For me, it’s like a culmination because my museums will be shown inside my favourite museum, the Indian Museum. I don’t know what it means for anybody else, but, for me, it’s like a huge highlight. And these are the things a biennale can do that a private gallery cannot. A biennale gets a different kind of power, and it’s perhaps more related to people’s power because there’s no commercial thing here, nothing is for sale, there are no tickets. So there are no other agendas, except art. And what better city than Calcutta to do this in?
We are excited about the Bengal Biennale and the fact that you are part of it.
The Bengal Biennale is giving me the platform to be able to reach a much wider audience than any art gallery could give me. And that is what we need in the arts, especially in India because we have very few public institutions. So we need like a hundred biennales in this country. You will see the Biennale will really grow because it affects the economy of the place. The best would be if it could happen during the Durga Puja in Calcutta. It’s amazing to see how everyone comes out of their home, into their neighbourhood pandal, and then goes to other places. I’m suggesting to people that you make a 10-day trip, come to Santiniketan because you’re going to see so many different venues. In Calcutta, they’ve got some 10 venues and there are such incredible journeys to do from Calcutta.
Give us a peek into Museum of Tanpura, which will make its debut with the Bengal Biennale.
I’ve been coming to Calcutta since 1981 and staying at the ITC Sangeet Research Academy in Tollygunge with my friend Krishna Chaudhary and have photographed Ajay da, Rashid, Girija Devi, Jog sahab, Shubra, Vijay bhai. Every year we used to go on a bus with 15 or 20 of the greatest musicians at that time and then others who would join along the way for a few stops. For three weeks we would travel to spread Indian classical music in smaller towns in the 80s. So, I’ve made a museum of that called Museum of Tanpura. It has all the musicians I photographed in the 80s with the tanpura — backstage, in the house, on the bed, on the bus, in the train, in the car…

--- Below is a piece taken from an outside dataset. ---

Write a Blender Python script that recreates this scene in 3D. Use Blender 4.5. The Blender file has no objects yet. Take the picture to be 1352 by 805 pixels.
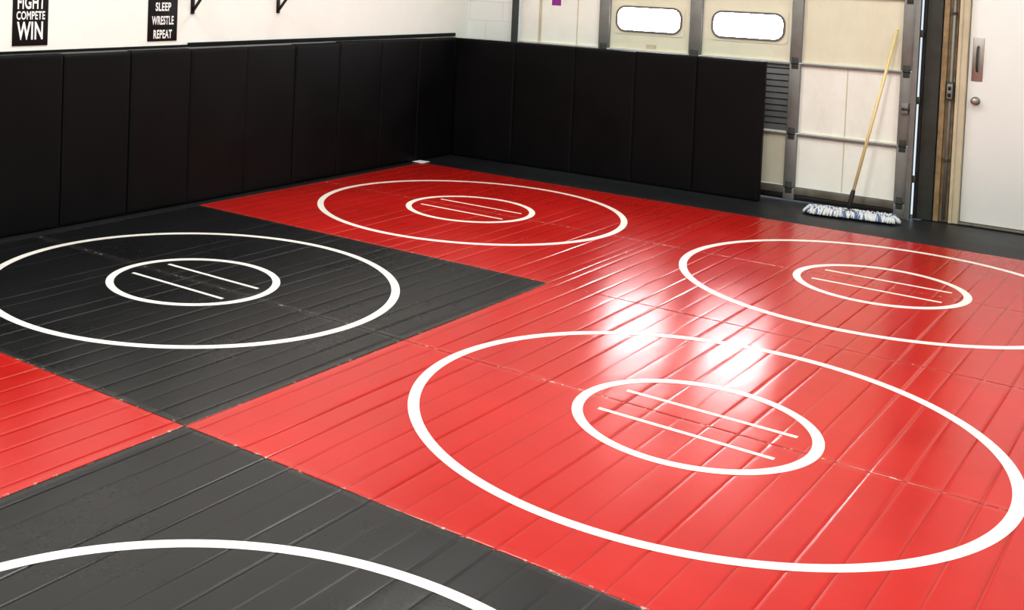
import bpy, bmesh, random
from math import *
from mathutils import Vector, Matrix
random.seed(7)
scn=bpy.context.scene
S=3.07; XW=-3.156; XWALL=-3.22; YP=3.73; YD=4.06; HP=1.22

# ---------------------------------------------------------------- materials
class NT:
    def __init__(s,name):
        s.m=bpy.data.materials.new(name); s.m.use_nodes=True; s.t=s.m.node_tree; s.n=s.t.nodes; s.l=s.t.links
        s.b=s.n['Principled BSDF']
    def node(s,t,**k):
        n=s.n.new(t)
        for a,v in k.items(): setattr(n,a,v)
        return n
    def set(s,inp,v):
        if isinstance(v,bpy.types.NodeSocket): s.l.new(v,inp)
        elif v is not None: inp.default_value=v
    def math(s,op,a,b=None,c=None,clamp=False):
        n=s.node('ShaderNodeMath',operation=op,use_clamp=clamp)
        s.set(n.inputs[0],a); s.set(n.inputs[1],b)
        if c is not None: s.set(n.inputs[2],c)
        return n.outputs[0]
    def noise(s,vec,scale,detail=3,rough=.5):
        n=s.node('ShaderNodeTexNoise'); s.set(n.inputs['Vector'],vec); n.inputs['Scale'].default_value=scale
        n.inputs['Detail'].default_value=detail; n.inputs['Roughness'].default_value=rough; return n.outputs['Fac']
    def rng(s,v,a,b,c=0.,d=1.,smooth=False):
        n=s.node('ShaderNodeMapRange'); n.clamp=True
        if smooth: n.interpolation_type='SMOOTHSTEP'
        s.set(n.inputs['Value'],v)
        for k,x in zip(('From Min','From Max','To Min','To Max'),(a,b,c,d)): s.set(n.inputs[k],x)
        return n.outputs['Result']
    def mix(s,f,a,b):
        n=s.node('ShaderNodeMix',data_type='RGBA'); s.set(n.inputs[0],f); s.set(n.inputs[6],a); s.set(n.inputs[7],b); return n.outputs[2]
    def pos(s): return s.node('ShaderNodeNewGeometry').outputs['Position']
    def scalev(s,v,sc):
        n=s.node('ShaderNodeMapping'); s.set(n.inputs['Vector'],v); n.inputs['Scale'].default_value=sc; return n.outputs[0]
    def bump(s,h,st,dist,prev=None):
        n=s.node('ShaderNodeBump'); s.set(n.inputs['Height'],h); s.set(n.inputs['Strength'],st); n.inputs['Distance'].default_value=dist
        if prev is not None: s.l.new(prev,n.inputs['Normal'])
        return n.outputs[0]
def c4(c): return (c[0],c[1],c[2],1)
_mc={}
def mat(name,col,rough=.5,metal=0,var=.15,vscale=6,bump=.0,bscale=60,spec=.5,emit=None,es=0,coat=0,stain=None,stamt=.4):
    if name in _mc: return _mc[name]
    t=NT(name); p=t.pos(); n=t.noise(p,vscale,4,.6)
    f=t.rng(n,.3,.7)
    dark=tuple(x*(1-var) for x in col)
    colr=t.mix(f,c4(dark),c4(col))
    if stain:
        n2=t.noise(t.scalev(p,(1,1,.35)),3.1,6,.7)
        colr=t.mix(t.rng(n2,.5,.72,0,stamt),colr,c4(stain))
    t.set(t.b.inputs['Base Color'],colr)
    t.set(t.b.inputs['Roughness'],t.rng(n,.3,.7,rough*.88,min(1,rough*1.12)))
    t.b.inputs['Metallic'].default_value=metal; t.b.inputs['Specular IOR Level'].default_value=spec
    if coat: t.b.inputs['Coat Weight'].default_value=coat
    if bump: t.set(t.b.inputs['Normal'],t.bump(t.noise(p,bscale,3),bump,.004))
    if emit: t.b.inputs['Emission Color'].default_value=c4(emit); t.b.inputs['Emission Strength'].default_value=es
    _mc[name]=t.m; return t.m

def mat_floor(name,col,rough=.26,groove=1.0,scuff=.5,tape=1.,dust=(.6,.5,.45),spec=.42,worn=0):
    t=NT(name); p=t.pos(); sx=t.node('ShaderNodeSeparateXYZ'); t.l.new(p,sx.inputs[0]); X,Y=sx.outputs[0],sx.outputs[1]
    d=t.math('ABSOLUTE',t.math('SUBTRACT',t.math('FRACT',t.math('DIVIDE',X,S/24)),.5))
    g=t.rng(d,0,.032,1,0,True)
    gs=t.rng(t.noise(t.scalev(p,(5,.5,1)),1.0,2),.36,.62,.25,1)
    g=t.math('MULTIPLY',g,gs)
    fy=t.math('FRACT',t.math('DIVIDE',Y,S)); fx=t.math('FRACT',t.math('DIVIDE',X,S))
    dmid=t.math('MULTIPLY',t.math('ABSOLUTE',t.math('SUBTRACT',fy,.5)),S)
    dey=t.math('MULTIPLY',t.math('SUBTRACT',.5,t.math('ABSOLUTE',t.math('SUBTRACT',fy,.5))),S)
    dex=t.math('MULTIPLY',t.math('SUBTRACT',.5,t.math('ABSOLUTE',t.math('SUBTRACT',fx,.5))),S)
    seam=t.rng(t.math('MINIMUM',dmid,dey),.001,.005,1,0,True)
    tp=t.rng(t.math('MINIMUM',t.math('MINIMUM',dmid,dey),dex),.034,.038,1,0)
    edge=t.math('MULTIPLY',t.rng(t.math('MINIMUM',dmid,t.math('MINIMUM',dey,dex)),.004,.013,1,0),t.rng(t.noise(t.scalev(p,(22,22,22)),1.,4,.7),.57,.63))
    lg=t.noise(p,1.3,5,.6)
    c=t.mix(t.rng(lg,.3,.7),c4([x*.84 for x in col]),c4(col))
    c=t.mix(t.math('MULTIPLY',g,.65*groove),c,c4([x*.3 for x in col]))
    c=t.mix(t.math('MULTIPLY',seam,.6*tape),c,c4([x*.3 for x in col]))
    c=t.mix(t.math('MULTIPLY',edge,scuff),c,(.75,.66,.5,1))
    c=t.mix(t.math('MULTIPLY',tp,.015*tape),c,(.8,.7,.6,1))
    scr=t.rng(t.noise(t.scalev(p,(60,3,1)),1.,3,.8),.66,.74,0,.04)
    c=t.mix(scr,c,c4(dust))
    if worn: c=t.mix(t.rng(t.noise(p,28,5,.75),.56,.68,0,worn),c,(.55,.50,.44,1))
    t.set(t.b.inputs['Base Color'],c)
    r=t.rng(lg,.3,.7,rough*.85,rough*1.2)
    r=t.math('ADD',r,t.rng(t.noise(p,40,3,.7),.35,.65,-.008,.008))
    r=t.math('SUBTRACT',r,t.math('MULTIPLY',tp,.03*tape))
    t.set(t.b.inputs['Roughness'],r)
    t.b.inputs['Specular IOR Level'].default_value=spec
    b=t.bump(t.noise(t.scalev(p,(2.6,.9,1)),1.6,2,.5),.14,.02)
    t.set(t.b.inputs['Normal'],b)
    return t.m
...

Nobody gives this kind of attention to the tanpura and yet there is no classical music possible without the instrument. So, when it came to where I would premiere Museum of Tanpura in India, my heart was like, it has to be Calcutta. I’m also making a tribute to Rashid Khan. There will be a pillar with pictures of Rashid that I took in the early 80s. A wall piece on Kishori Amonkar will also be there. Also, a very interesting aspect will be a tanpura that will be kept there. My connection with music is old and strong.
I’m also making a book on Museum of Tanpura, which I’m hoping to launch at the Kolkata Literary Meet. At the heart of so much of my work is Calcutta; half of my archive is from Calcutta.
You document moments through the medium of photography but they have an unconventional edge in terms of their presentation. At times it is in the form of a book, a museum inside a museum and it is also showcased as an installation. Where do you draw the inspiration from?
I get very bored with photographs of exhibitions which are just prints on the wall. You come, you look and you go. However, when you go to a sculpture exhibition, you look at it with your whole body. You walk around it, you bend down, you go up…. Photography is a very visceral experience. I photograph from my belly, using my whole body; it’s like a dance that I do with the camera. But suddenly it gets fossilised on the wall behind the glass. I wanted to change that. I decided to put the book on the wall and the print in some structure. I started to think of these as museum structures but unlike traditional museums, my museums have all these doors and panels, engaging people. Museum of Tanpura, for example, has 140 images but we will show 60 on day one and then show the others later during the biennale. It’s also a way of keeping the exhibition alive.
Photography is immense and photographers, I guess, or the art world, have somehow tried to fit it into a box; the box of the frame and the wall. But that’s not my experience of photography. And if nobody else is doing it, then I have to do it. So I have to shift that perception of photography and I have to shift the perception of the book. So on the wall, for example, we are going to have my Zakir Hussain book and Zakir Hussain maquette.
We seriously can’t wait to see how you do it.
And what I can’t wait to see is how you experience it.
Tell us about your camera and how has the tool evolved with you.
I think you take one camera and one lens and master it like the back of your hand. The more compact you can keep it, the easier it is for it to be part of your body. I photograph from my belly and it’s like a third breast for me. In the ’90s I started using the Hasselblad and then I switched to a digital camera from Sony, the smallest possible. So, it’s not something that I keep changing.
What’s next?
In 2008, I did an exhibition in Stephen Court on Park Street where I showed my Ladies of Calcutta. It so happened that I passed this jewellery shop, Satramdas Dhalamal Jewellers, where all the vitrines were empty. I went inside and asked if I could install my exhibition and the owner agreed. So I opened up all my accordion books, put them in the vitrines; made the paanwala, beside the store, and three beggar sisters, my guides to tell people what the work is about. And it stayed there from 2008 to 2018. I intend to go back to those ladies and do another project on them.